We didn’t pick up enough hay at Watson Lake – couldn’t, it was too difficult to remove from the round bale. So we scanned the roadside, looking for a source. We finally saw, on our right, a big pasture with large Belgium horses. Pete immediately pulled in. We were greeted heartily by a large, congenial middle aged man and his wife. After we introduced ourselves the wife disappeared and three good sized teen age boys appeared.


Bison near Laird Hot Springs


Sheep near Summit Lake


The farmer said he didn’t have much hay but after we talked a bit (which is often the case) he said he could spare some. He, his two sons, Pete and I, walked over to a chain link fenced in area, the size of a small corral. Inside were a mare, an 11 day foal, and a gelding. The man then ordered the sons to assist us in filling our four hay bags and the hay closet in the rear of the trailer. We all then sprang into action.

It was as I was loading up the hay bags that I noticed that the hay was riddled with foxtail, a bristly weed that has sharp barbs and can cause abscesses in the horses’ digestive system. Oh oh, what to do? I decided to finish assisting in loading up and tell Pete once we were again on our way down the highway. I waited before telling Pete this because I knew what the guy would say which was “This hay is just fine. I feed it to my horses all the time.”

I told Pete and we stopped at the nearest pull off and immediately removed the horses’ hay bags. We did not want to dump it because it is an invasive species. So we had no choice but to keep going and again keep our eyes out for another hay source.

We finally came to a place with another pasture and a lot of oil type construction equipment. We pulled into the parking lot. No one was around, so we went uphill to a prefab house and knocked on the door. A man soon answered the door. He was older, shirtless, and had a big belly. His belt was unbuckled. I, who was standing by the side of the door, thought for a moment he was naked and that his belt was his, ahem, Johnson. He said no, he had no hay, and no one around had any hay. We tried to keep him talking, but this was in this instance not to our advantage because he began running off at the mouth about how there was no such thing as climate change, this is “just the point of view of environmentalists who are against development.”

We cut the conversation short, said thank you, and headed back downhill. On the way we saw a woman exiting the faded yellow construction building – I trotted over to her and asked if she knew of anyone who had hay.
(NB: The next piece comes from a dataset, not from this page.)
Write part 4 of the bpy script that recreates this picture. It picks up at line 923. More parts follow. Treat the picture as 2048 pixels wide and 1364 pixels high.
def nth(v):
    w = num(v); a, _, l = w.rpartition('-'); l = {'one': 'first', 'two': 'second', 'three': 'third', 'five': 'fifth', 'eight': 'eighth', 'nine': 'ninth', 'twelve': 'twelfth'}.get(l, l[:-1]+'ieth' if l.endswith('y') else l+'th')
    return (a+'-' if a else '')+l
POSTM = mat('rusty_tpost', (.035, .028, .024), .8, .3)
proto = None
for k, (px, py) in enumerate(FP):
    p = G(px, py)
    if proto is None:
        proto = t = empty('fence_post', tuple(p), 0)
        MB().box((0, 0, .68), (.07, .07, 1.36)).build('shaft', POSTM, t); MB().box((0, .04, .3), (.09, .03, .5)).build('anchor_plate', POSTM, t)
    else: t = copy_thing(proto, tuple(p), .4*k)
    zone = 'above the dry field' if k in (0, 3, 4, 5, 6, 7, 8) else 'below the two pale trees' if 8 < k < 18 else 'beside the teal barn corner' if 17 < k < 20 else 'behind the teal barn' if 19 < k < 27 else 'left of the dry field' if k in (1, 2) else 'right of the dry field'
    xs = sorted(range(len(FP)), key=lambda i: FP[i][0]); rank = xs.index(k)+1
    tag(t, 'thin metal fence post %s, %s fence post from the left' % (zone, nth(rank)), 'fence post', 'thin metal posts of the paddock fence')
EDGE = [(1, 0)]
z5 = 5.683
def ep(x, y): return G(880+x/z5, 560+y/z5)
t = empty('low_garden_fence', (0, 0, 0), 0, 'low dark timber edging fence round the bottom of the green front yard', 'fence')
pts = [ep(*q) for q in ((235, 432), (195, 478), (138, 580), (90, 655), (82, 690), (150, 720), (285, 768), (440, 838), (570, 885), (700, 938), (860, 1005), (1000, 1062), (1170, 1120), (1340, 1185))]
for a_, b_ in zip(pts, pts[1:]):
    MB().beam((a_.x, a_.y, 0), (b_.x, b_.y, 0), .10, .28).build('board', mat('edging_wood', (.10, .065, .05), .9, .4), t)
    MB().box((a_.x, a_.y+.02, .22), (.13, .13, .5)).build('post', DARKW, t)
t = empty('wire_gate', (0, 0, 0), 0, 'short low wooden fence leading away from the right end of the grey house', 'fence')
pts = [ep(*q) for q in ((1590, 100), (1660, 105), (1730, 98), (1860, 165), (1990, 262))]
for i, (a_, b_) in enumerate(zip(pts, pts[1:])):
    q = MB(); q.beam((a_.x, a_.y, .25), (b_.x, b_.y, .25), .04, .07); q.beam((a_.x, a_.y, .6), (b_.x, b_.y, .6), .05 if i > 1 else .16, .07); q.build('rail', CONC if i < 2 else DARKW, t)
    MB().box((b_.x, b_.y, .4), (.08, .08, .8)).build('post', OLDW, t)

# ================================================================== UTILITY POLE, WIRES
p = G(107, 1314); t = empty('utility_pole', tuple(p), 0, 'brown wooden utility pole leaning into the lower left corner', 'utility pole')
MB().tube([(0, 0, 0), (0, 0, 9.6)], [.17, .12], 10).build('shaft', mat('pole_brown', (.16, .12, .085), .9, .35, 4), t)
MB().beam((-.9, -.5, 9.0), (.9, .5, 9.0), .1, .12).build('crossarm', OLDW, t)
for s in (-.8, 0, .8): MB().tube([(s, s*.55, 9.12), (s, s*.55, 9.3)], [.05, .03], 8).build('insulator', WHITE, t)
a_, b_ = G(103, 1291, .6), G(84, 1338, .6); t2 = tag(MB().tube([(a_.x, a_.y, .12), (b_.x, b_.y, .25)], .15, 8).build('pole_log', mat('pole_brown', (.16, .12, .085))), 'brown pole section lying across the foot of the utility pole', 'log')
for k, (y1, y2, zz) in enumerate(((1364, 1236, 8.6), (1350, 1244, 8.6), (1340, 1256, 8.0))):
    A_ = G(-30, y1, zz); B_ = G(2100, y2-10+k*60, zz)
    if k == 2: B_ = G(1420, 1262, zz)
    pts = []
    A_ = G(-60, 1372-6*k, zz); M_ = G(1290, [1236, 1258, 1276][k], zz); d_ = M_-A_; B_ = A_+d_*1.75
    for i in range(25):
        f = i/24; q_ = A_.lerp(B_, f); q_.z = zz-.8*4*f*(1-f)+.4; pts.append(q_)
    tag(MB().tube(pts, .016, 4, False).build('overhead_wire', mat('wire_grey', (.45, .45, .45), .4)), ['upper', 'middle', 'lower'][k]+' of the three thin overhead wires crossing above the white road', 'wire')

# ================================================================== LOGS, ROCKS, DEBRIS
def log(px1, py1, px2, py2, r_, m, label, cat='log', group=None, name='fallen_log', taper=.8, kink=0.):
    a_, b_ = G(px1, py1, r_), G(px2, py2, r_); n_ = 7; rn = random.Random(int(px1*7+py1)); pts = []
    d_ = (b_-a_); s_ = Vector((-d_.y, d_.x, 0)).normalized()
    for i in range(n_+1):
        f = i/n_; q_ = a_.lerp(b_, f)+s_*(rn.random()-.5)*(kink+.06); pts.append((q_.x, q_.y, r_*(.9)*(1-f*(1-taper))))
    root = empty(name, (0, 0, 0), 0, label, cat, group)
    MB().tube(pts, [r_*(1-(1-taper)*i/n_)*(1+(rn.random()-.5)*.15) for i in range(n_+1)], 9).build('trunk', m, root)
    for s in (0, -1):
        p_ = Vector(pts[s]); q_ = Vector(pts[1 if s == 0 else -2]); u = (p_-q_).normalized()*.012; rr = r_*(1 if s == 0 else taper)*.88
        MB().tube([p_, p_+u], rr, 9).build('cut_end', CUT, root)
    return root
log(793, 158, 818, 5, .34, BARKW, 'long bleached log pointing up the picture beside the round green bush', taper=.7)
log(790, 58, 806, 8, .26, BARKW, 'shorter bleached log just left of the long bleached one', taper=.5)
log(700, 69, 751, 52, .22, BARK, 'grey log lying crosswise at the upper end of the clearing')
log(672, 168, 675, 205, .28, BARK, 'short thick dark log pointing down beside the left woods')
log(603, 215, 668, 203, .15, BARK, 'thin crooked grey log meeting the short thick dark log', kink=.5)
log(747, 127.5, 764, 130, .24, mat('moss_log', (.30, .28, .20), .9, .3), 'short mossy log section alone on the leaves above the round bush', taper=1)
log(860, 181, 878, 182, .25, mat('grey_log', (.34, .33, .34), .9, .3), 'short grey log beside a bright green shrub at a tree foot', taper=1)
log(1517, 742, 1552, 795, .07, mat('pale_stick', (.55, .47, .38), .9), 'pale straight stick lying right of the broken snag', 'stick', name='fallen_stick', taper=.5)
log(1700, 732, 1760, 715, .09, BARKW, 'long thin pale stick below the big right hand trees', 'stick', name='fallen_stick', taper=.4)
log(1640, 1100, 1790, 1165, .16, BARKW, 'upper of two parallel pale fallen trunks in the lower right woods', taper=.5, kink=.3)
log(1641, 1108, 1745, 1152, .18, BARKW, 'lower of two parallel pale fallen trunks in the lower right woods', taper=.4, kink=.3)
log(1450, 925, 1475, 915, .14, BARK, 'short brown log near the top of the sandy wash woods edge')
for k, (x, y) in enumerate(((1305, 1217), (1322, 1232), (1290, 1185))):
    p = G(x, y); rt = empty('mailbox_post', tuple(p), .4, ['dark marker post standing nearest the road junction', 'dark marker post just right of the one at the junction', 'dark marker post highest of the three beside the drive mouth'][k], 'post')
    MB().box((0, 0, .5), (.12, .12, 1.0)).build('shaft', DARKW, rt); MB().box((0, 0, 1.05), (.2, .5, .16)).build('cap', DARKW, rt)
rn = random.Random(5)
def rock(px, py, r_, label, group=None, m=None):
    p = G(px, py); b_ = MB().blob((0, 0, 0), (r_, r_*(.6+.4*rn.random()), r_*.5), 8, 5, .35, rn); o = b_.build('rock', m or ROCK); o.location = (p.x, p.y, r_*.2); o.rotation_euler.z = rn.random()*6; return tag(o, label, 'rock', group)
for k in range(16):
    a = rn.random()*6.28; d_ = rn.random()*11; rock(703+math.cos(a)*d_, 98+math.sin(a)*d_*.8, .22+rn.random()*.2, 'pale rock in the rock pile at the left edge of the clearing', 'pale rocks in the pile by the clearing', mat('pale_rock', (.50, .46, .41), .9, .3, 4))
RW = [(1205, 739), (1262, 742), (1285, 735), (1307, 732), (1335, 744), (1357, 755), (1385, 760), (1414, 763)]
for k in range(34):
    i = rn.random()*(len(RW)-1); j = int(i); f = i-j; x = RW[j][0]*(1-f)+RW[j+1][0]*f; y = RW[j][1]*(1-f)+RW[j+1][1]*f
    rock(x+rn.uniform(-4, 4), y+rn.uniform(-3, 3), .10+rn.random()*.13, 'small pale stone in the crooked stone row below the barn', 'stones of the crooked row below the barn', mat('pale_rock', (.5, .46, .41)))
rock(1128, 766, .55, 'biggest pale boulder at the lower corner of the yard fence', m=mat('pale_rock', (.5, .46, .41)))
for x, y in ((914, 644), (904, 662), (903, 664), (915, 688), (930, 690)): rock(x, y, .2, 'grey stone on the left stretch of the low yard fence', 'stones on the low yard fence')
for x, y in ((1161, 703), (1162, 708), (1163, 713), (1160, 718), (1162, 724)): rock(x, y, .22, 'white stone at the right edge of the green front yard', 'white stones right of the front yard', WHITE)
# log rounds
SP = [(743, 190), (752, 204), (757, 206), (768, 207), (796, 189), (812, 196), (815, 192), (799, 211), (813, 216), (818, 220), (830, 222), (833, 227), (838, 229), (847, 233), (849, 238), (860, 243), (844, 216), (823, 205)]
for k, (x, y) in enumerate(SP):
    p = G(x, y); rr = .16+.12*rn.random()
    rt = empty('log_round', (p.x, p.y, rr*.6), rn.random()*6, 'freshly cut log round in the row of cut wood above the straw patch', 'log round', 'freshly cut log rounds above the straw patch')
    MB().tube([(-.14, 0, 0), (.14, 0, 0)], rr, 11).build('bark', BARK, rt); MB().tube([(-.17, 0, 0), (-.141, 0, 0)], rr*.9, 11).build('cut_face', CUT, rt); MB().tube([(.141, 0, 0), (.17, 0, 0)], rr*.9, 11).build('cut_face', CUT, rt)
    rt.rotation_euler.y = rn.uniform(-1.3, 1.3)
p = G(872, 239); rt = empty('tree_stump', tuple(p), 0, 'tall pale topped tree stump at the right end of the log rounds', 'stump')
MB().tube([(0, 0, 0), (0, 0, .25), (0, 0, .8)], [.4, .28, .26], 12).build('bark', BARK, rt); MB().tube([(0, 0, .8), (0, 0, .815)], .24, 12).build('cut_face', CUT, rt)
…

Helen, very soft spoken, said yes, she had friends who would be able to help us out.

She made a call and in minutes we followed her (in our vehicles) uphill. Her friends, a middle aged couple who own some draft horses, were a lovely pair who were incredibly helpful. They had hay to spare and helped us unload the questionable stuff (into a trailer headed to the dump) and load up the good stuff. The entire process took an hour. We also spent considerable time swapping stories. I didn’t get their names, but I gave them a hand drawn card and a copy of Raudi’s Story. I also told them if they ever came to Alaska that they’d have a place to stay. It was the best I could do, but clearly not good enough.

It was dusk when we left their place. We couldn’t find the Fort Nelson Rodeo Grounds, either that or what we thought used to be the grounds was now a holding area for oil equipment. We ended up pulling off the road and highlining the horses by a gravel pit. The area was gross so we again slept in the truck. Maybe tomorrow will be a more generic day.